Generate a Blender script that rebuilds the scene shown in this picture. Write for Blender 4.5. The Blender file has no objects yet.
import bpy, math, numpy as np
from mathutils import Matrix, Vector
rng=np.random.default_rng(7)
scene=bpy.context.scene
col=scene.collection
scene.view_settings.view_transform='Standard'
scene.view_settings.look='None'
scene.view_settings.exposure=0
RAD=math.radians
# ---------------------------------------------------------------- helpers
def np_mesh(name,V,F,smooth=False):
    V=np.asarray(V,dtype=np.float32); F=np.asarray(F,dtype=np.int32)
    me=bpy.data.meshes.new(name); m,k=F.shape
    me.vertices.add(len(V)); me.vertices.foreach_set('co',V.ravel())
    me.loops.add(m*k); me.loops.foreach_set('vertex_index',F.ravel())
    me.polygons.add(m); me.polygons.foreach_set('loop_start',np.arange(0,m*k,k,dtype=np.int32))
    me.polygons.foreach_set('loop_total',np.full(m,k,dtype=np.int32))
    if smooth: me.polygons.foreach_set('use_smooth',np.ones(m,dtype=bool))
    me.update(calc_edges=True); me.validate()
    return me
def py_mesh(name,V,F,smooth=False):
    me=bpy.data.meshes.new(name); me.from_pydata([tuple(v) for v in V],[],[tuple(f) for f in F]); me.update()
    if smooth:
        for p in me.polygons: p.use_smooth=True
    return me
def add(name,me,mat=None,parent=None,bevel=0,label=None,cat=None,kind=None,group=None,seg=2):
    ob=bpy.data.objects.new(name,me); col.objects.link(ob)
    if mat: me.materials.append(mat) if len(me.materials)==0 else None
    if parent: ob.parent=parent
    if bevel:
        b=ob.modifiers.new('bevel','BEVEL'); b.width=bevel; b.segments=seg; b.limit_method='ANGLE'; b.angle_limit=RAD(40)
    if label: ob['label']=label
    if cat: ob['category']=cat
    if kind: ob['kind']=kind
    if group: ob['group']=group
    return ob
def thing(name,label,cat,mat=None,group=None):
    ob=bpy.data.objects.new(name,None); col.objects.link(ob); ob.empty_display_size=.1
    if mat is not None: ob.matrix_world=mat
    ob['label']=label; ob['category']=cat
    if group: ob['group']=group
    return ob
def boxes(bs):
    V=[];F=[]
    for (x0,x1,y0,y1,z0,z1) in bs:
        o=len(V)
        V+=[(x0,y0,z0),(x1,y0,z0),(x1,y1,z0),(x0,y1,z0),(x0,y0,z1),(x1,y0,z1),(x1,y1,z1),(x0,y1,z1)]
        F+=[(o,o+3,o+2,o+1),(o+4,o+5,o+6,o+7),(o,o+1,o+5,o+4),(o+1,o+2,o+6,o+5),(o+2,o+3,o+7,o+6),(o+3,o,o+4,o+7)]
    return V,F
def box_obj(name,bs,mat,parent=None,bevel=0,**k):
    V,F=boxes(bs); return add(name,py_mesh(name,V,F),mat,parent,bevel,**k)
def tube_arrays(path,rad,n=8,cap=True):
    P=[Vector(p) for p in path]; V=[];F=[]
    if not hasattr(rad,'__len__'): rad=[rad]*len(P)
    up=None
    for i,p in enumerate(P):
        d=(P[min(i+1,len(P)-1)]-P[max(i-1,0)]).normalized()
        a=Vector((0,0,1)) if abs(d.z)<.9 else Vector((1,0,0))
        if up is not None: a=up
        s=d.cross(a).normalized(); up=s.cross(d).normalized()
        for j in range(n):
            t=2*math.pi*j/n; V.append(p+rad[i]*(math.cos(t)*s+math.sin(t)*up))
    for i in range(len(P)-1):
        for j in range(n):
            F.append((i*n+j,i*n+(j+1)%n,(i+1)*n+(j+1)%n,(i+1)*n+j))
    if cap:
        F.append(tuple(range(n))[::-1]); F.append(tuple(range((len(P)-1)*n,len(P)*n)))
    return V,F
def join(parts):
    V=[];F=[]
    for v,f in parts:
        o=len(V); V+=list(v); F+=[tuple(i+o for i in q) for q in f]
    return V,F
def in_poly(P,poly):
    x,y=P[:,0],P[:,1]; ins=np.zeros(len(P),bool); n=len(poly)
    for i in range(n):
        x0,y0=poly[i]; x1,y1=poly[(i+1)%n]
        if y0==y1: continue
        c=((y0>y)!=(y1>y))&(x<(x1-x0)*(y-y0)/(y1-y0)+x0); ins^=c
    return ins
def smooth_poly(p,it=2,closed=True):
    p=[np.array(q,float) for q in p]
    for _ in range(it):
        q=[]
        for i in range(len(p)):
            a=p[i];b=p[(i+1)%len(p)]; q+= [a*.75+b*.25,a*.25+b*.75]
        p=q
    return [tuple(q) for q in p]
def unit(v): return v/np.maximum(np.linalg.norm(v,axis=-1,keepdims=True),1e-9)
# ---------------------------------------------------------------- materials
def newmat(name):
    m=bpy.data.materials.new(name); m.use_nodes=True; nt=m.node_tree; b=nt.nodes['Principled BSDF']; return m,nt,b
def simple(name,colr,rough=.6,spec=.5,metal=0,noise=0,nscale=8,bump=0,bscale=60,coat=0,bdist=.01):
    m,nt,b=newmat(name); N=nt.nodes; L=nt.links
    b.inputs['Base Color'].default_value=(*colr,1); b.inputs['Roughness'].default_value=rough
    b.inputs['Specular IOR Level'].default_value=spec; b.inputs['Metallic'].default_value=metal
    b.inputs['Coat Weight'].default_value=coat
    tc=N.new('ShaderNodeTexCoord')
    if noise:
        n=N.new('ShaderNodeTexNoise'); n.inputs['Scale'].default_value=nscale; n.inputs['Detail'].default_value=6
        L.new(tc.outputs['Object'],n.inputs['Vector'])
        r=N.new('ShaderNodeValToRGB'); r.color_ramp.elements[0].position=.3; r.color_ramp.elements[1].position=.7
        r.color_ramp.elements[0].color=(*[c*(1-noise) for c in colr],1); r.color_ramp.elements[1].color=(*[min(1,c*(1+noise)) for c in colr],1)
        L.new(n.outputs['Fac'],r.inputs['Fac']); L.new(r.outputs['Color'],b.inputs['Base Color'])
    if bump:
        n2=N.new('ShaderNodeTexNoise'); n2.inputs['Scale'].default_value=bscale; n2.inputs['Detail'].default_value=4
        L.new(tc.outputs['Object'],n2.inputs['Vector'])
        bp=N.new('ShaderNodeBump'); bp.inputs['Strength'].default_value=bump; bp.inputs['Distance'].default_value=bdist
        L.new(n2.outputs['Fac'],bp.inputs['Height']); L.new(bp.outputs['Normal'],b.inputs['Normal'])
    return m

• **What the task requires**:
Exactly reproduce every line of the data above.

• **Solution**:
Generate a Blender script that rebuilds the scene shown in this picture. Write for Blender 4.5. The Blender file has no objects yet.
import bpy, math, numpy as np
from mathutils import Matrix, Vector
rng=np.random.default_rng(7)
scene=bpy.context.scene
col=scene.collection
scene.view_settings.view_transform='Standard'
scene.view_settings.look='None'
scene.view_settings.exposure=0
RAD=math.radians
# ---------------------------------------------------------------- helpers
def np_mesh(name,V,F,smooth=False):
    V=np.asarray(V,dtype=np.float32); F=np.asarray(F,dtype=np.int32)
    me=bpy.data.meshes.new(name); m,k=F.shape
    me.vertices.add(len(V)); me.vertices.foreach_set('co',V.ravel())
    me.loops.add(m*k); me.loops.foreach_set('vertex_index',F.ravel())
    me.polygons.add(m); me.polygons.foreach_set('loop_start',np.arange(0,m*k,k,dtype=np.int32))
    me.polygons.foreach_set('loop_total',np.full(m,k,dtype=np.int32))
    if smooth: me.polygons.foreach_set('use_smooth',np.ones(m,dtype=bool))
    me.update(calc_edges=True); me.validate()
    return me
def py_mesh(name,V,F,smooth=False):
    me=bpy.data.meshes.new(name); me.from_pydata([tuple(v) for v in V],[],[tuple(f) for f in F]); me.update()
    if smooth:
        for p in me.polygons: p.use_smooth=True
    return me
def add(name,me,mat=None,parent=None,bevel=0,label=None,cat=None,kind=None,group=None,seg=2):
    ob=bpy.data.objects.new(name,me); col.objects.link(ob)
    if mat: me.materials.append(mat) if len(me.materials)==0 else None
    if parent: ob.parent=parent
    if bevel:
        b=ob.modifiers.new('bevel','BEVEL'); b.width=bevel; b.segments=seg; b.limit_method='ANGLE'; b.angle_limit=RAD(40)
    if label: ob['label']=label
    if cat: ob['category']=cat
    if kind: ob['kind']=kind
    if group: ob['group']=group
    return ob
def thing(name,label,cat,mat=None,group=None):
    ob=bpy.data.objects.new(name,None); col.objects.link(ob); ob.empty_display_size=.1
    if mat is not None: ob.matrix_world=mat
    ob['label']=label; ob['category']=cat
    if group: ob['group']=group
    return ob
def boxes(bs):
    V=[];F=[]
    for (x0,x1,y0,y1,z0,z1) in bs:
        o=len(V)
        V+=[(x0,y0,z0),(x1,y0,z0),(x1,y1,z0),(x0,y1,z0),(x0,y0,z1),(x1,y0,z1),(x1,y1,z1),(x0,y1,z1)]
        F+=[(o,o+3,o+2,o+1),(o+4,o+5,o+6,o+7),(o,o+1,o+5,o+4),(o+1,o+2,o+6,o+5),(o+2,o+3,o+7,o+6),(o+3,o,o+4,o+7)]
    return V,F
def box_obj(name,bs,mat,parent=None,bevel=0,**k):
    V,F=boxes(bs); return add(name,py_mesh(name,V,F),mat,parent,bevel,**k)
def tube_arrays(path,rad,n=8,cap=True):
    P=[Vector(p) for p in path]; V=[];F=[]
    if not hasattr(rad,'__len__'): rad=[rad]*len(P)
    up=None
    for i,p in enumerate(P):
        d=(P[min(i+1,len(P)-1)]-P[max(i-1,0)]).normalized()
        a=Vector((0,0,1)) if abs(d.z)<.9 else Vector((1,0,0))
        if up is not None: a=up
        s=d.cross(a).normalized(); up=s.cross(d).normalized()
        for j in range(n):
            t=2*math.pi*j/n; V.append(p+rad[i]*(math.cos(t)*s+math.sin(t)*up))
    for i in range(len(P)-1):
        for j in range(n):
            F.append((i*n+j,i*n+(j+1)%n,(i+1)*n+(j+1)%n,(i+1)*n+j))
    if cap:
        F.append(tuple(range(n))[::-1]); F.append(tuple(range((len(P)-1)*n,len(P)*n)))
    return V,F
def join(parts):
    V=[];F=[]
    for v,f in parts:
        o=len(V); V+=list(v); F+=[tuple(i+o for i in q) for q in f]
    return V,F
def in_poly(P,poly):
    x,y=P[:,0],P[:,1]; ins=np.zeros(len(P),bool); n=len(poly)
    for i in range(n):
        x0,y0=poly[i]; x1,y1=poly[(i+1)%n]
        if y0==y1: continue
        c=((y0>y)!=(y1>y))&(x<(x1-x0)*(y-y0)/(y1-y0)+x0); ins^=c
    return ins
def smooth_poly(p,it=2,closed=True):
    p=[np.array(q,float) for q in p]
    for _ in range(it):
        q=[]
        for i in range(len(p)):
            a=p[i];b=p[(i+1)%len(p)]; q+= [a*.75+b*.25,a*.25+b*.75]
        p=q
    return [tuple(q) for q in p]
def unit(v): return v/np.maximum(np.linalg.norm(v,axis=-1,keepdims=True),1e-9)
# ---------------------------------------------------------------- materials
def newmat(name):
    m=bpy.data.materials.new(name); m.use_nodes=True; nt=m.node_tree; b=nt.nodes['Principled BSDF']; return m,nt,b
def simple(name,colr,rough=.6,spec=.5,metal=0,noise=0,nscale=8,bump=0,bscale=60,coat=0,bdist=.01):
    m,nt,b=newmat(name); N=nt.nodes; L=nt.links
    b.inputs['Base Color'].default_value=(*colr,1); b.inputs['Roughness'].default_value=rough
    b.inputs['Specular IOR Level'].default_value=spec; b.inputs['Metallic'].default_value=metal
    b.inputs['Coat Weight'].default_value=coat
    tc=N.new('ShaderNodeTexCoord')
    if noise:
        n=N.new('ShaderNodeTexNoise'); n.inputs['Scale'].default_value=nscale; n.inputs['Detail'].default_value=6
        L.new(tc.outputs['Object'],n.inputs['Vector'])
        r=N.new('ShaderNodeValToRGB'); r.color_ramp.elements[0].position=.3; r.color_ramp.elements[1].position=.7
        r.color_ramp.elements[0].color=(*[c*(1-noise) for c in colr],1); r.color_ramp.elements[1].color=(*[min(1,c*(1+noise)) for c in colr],1)
        L.new(n.outputs['Fac'],r.inputs['Fac']); L.new(r.outputs['Color'],b.inputs['Base Color'])
    if bump:
        n2=N.new('ShaderNodeTexNoise'); n2.inputs['Scale'].default_value=bscale; n2.inputs['Detail'].default_value=4
        L.new(tc.outputs['Object'],n2.inputs['Vector'])
        bp=N.new('ShaderNodeBump'); bp.inputs['Strength'].default_value=bump; bp.inputs['Distance'].default_value=bdist
        L.new(n2.outputs['Fac'],bp.inputs['Height']); L.new(bp.outputs['Normal'],b.inputs['Normal'])
    return m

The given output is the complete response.